═══ Data section ═══
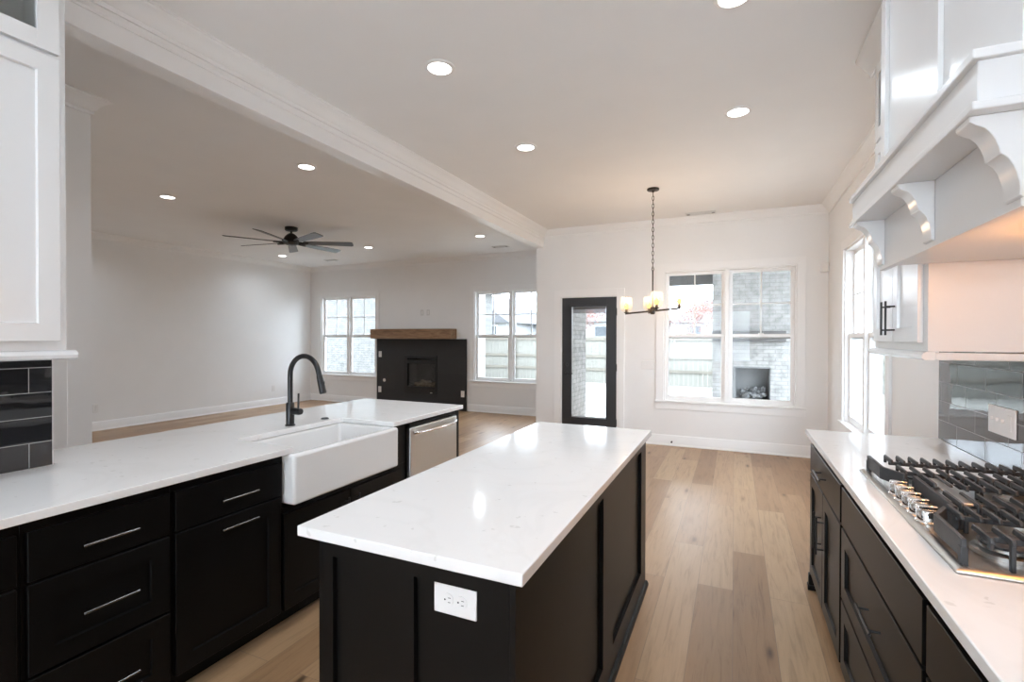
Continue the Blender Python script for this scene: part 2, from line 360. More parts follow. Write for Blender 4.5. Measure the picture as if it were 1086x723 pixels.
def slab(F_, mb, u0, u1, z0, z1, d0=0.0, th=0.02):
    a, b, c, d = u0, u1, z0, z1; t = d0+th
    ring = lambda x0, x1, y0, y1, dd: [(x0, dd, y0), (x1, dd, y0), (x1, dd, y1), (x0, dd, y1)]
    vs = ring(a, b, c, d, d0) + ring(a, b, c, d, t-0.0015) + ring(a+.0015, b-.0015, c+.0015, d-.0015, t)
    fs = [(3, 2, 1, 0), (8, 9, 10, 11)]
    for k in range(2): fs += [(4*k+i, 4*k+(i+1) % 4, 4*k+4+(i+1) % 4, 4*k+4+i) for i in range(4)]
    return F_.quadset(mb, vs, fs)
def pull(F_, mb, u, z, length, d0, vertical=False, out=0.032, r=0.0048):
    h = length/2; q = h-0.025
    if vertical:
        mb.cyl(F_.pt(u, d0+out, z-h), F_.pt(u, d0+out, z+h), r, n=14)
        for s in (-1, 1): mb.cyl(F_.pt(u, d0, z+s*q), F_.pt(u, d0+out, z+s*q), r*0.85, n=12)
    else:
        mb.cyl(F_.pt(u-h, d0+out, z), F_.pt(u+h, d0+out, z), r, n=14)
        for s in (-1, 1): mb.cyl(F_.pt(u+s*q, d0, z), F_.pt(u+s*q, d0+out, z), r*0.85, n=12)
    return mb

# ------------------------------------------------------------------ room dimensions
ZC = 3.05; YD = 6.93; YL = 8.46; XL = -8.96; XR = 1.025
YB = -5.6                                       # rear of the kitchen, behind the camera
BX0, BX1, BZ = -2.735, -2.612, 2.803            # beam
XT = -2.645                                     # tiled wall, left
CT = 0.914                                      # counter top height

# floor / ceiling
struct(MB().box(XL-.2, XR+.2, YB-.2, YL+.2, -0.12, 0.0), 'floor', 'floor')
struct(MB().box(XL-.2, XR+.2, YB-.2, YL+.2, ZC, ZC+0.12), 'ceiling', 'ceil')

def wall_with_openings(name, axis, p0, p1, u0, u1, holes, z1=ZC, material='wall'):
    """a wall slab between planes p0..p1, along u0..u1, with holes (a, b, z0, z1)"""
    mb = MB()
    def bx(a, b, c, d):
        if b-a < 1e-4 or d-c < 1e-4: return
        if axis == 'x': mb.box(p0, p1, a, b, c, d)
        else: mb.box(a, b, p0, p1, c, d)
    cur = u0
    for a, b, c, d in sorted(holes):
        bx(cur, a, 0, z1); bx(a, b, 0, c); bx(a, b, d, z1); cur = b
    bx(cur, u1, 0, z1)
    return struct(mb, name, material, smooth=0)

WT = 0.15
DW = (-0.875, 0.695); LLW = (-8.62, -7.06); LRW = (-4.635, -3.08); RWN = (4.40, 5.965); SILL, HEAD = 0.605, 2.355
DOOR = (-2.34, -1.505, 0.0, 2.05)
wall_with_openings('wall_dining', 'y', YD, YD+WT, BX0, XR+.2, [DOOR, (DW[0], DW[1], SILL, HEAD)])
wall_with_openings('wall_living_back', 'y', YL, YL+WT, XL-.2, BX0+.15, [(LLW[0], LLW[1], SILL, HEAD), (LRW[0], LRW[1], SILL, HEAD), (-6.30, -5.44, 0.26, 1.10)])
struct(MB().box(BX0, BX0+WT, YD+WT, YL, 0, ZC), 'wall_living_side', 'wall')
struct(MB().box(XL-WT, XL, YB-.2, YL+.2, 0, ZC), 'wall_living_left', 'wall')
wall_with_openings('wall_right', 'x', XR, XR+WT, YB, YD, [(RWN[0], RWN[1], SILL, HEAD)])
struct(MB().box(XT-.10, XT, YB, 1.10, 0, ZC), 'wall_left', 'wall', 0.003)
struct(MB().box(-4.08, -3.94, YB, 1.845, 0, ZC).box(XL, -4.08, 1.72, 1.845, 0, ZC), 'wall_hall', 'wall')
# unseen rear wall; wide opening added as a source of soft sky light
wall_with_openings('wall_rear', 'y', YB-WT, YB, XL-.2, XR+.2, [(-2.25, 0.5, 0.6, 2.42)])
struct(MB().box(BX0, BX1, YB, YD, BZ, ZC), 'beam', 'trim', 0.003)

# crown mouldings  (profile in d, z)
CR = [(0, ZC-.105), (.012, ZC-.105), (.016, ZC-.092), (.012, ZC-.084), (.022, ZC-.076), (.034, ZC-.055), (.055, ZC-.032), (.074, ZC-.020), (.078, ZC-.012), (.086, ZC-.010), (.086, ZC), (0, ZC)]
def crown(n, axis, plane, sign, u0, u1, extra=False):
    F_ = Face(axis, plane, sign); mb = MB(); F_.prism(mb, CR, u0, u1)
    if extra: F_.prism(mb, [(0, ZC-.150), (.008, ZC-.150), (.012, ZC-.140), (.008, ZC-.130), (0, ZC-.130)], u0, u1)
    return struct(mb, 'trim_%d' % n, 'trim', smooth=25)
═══
* **Task goal**:
Print out the lines exactly, skipping any picture.

* **Correct response**:
Continue the Blender Python script for this scene: part 2, from line 360. More parts follow. Write for Blender 4.5. Measure the picture as if it were 1086x723 pixels.
def slab(F_, mb, u0, u1, z0, z1, d0=0.0, th=0.02):
    a, b, c, d = u0, u1, z0, z1; t = d0+th
    ring = lambda x0, x1, y0, y1, dd: [(x0, dd, y0), (x1, dd, y0), (x1, dd, y1), (x0, dd, y1)]
    vs = ring(a, b, c, d, d0) + ring(a, b, c, d, t-0.0015) + ring(a+.0015, b-.0015, c+.0015, d-.0015, t)
    fs = [(3, 2, 1, 0), (8, 9, 10, 11)]
    for k in range(2): fs += [(4*k+i, 4*k+(i+1) % 4, 4*k+4+(i+1) % 4, 4*k+4+i) for i in range(4)]
    return F_.quadset(mb, vs, fs)
def pull(F_, mb, u, z, length, d0, vertical=False, out=0.032, r=0.0048):
    h = length/2; q = h-0.025
    if vertical:
        mb.cyl(F_.pt(u, d0+out, z-h), F_.pt(u, d0+out, z+h), r, n=14)
        for s in (-1, 1): mb.cyl(F_.pt(u, d0, z+s*q), F_.pt(u, d0+out, z+s*q), r*0.85, n=12)
    else:
        mb.cyl(F_.pt(u-h, d0+out, z), F_.pt(u+h, d0+out, z), r, n=14)
        for s in (-1, 1): mb.cyl(F_.pt(u+s*q, d0, z), F_.pt(u+s*q, d0+out, z), r*0.85, n=12)
    return mb

# ------------------------------------------------------------------ room dimensions
ZC = 3.05; YD = 6.93; YL = 8.46; XL = -8.96; XR = 1.025
YB = -5.6                                       # rear of the kitchen, behind the camera
BX0, BX1, BZ = -2.735, -2.612, 2.803            # beam
XT = -2.645                                     # tiled wall, left
CT = 0.914                                      # counter top height

# floor / ceiling
struct(MB().box(XL-.2, XR+.2, YB-.2, YL+.2, -0.12, 0.0), 'floor', 'floor')
struct(MB().box(XL-.2, XR+.2, YB-.2, YL+.2, ZC, ZC+0.12), 'ceiling', 'ceil')

def wall_with_openings(name, axis, p0, p1, u0, u1, holes, z1=ZC, material='wall'):
    """a wall slab between planes p0..p1, along u0..u1, with holes (a, b, z0, z1)"""
    mb = MB()
    def bx(a, b, c, d):
        if b-a < 1e-4 or d-c < 1e-4: return
        if axis == 'x': mb.box(p0, p1, a, b, c, d)
        else: mb.box(a, b, p0, p1, c, d)
    cur = u0
    for a, b, c, d in sorted(holes):
        bx(cur, a, 0, z1); bx(a, b, 0, c); bx(a, b, d, z1); cur = b
    bx(cur, u1, 0, z1)
    return struct(mb, name, material, smooth=0)

WT = 0.15
DW = (-0.875, 0.695); LLW = (-8.62, -7.06); LRW = (-4.635, -3.08); RWN = (4.40, 5.965); SILL, HEAD = 0.605, 2.355
DOOR = (-2.34, -1.505, 0.0, 2.05)
wall_with_openings('wall_dining', 'y', YD, YD+WT, BX0, XR+.2, [DOOR, (DW[0], DW[1], SILL, HEAD)])
wall_with_openings('wall_living_back', 'y', YL, YL+WT, XL-.2, BX0+.15, [(LLW[0], LLW[1], SILL, HEAD), (LRW[0], LRW[1], SILL, HEAD), (-6.30, -5.44, 0.26, 1.10)])
struct(MB().box(BX0, BX0+WT, YD+WT, YL, 0, ZC), 'wall_living_side', 'wall')
struct(MB().box(XL-WT, XL, YB-.2, YL+.2, 0, ZC), 'wall_living_left', 'wall')
wall_with_openings('wall_right', 'x', XR, XR+WT, YB, YD, [(RWN[0], RWN[1], SILL, HEAD)])
struct(MB().box(XT-.10, XT, YB, 1.10, 0, ZC), 'wall_left', 'wall', 0.003)
struct(MB().box(-4.08, -3.94, YB, 1.845, 0, ZC).box(XL, -4.08, 1.72, 1.845, 0, ZC), 'wall_hall', 'wall')
# unseen rear wall; wide opening added as a source of soft sky light
wall_with_openings('wall_rear', 'y', YB-WT, YB, XL-.2, XR+.2, [(-2.25, 0.5, 0.6, 2.42)])
struct(MB().box(BX0, BX1, YB, YD, BZ, ZC), 'beam', 'trim', 0.003)

# crown mouldings  (profile in d, z)
CR = [(0, ZC-.105), (.012, ZC-.105), (.016, ZC-.092), (.012, ZC-.084), (.022, ZC-.076), (.034, ZC-.055), (.055, ZC-.032), (.074, ZC-.020), (.078, ZC-.012), (.086, ZC-.010), (.086, ZC), (0, ZC)]
def crown(n, axis, plane, sign, u0, u1, extra=False):
    F_ = Face(axis, plane, sign); mb = MB(); F_.prism(mb, CR, u0, u1)
    if extra: F_.prism(mb, [(0, ZC-.150), (.008, ZC-.150), (.012, ZC-.140), (.008, ZC-.130), (0, ZC-.130)], u0, u1)
    return struct(mb, 'trim_%d' % n, 'trim', smooth=25)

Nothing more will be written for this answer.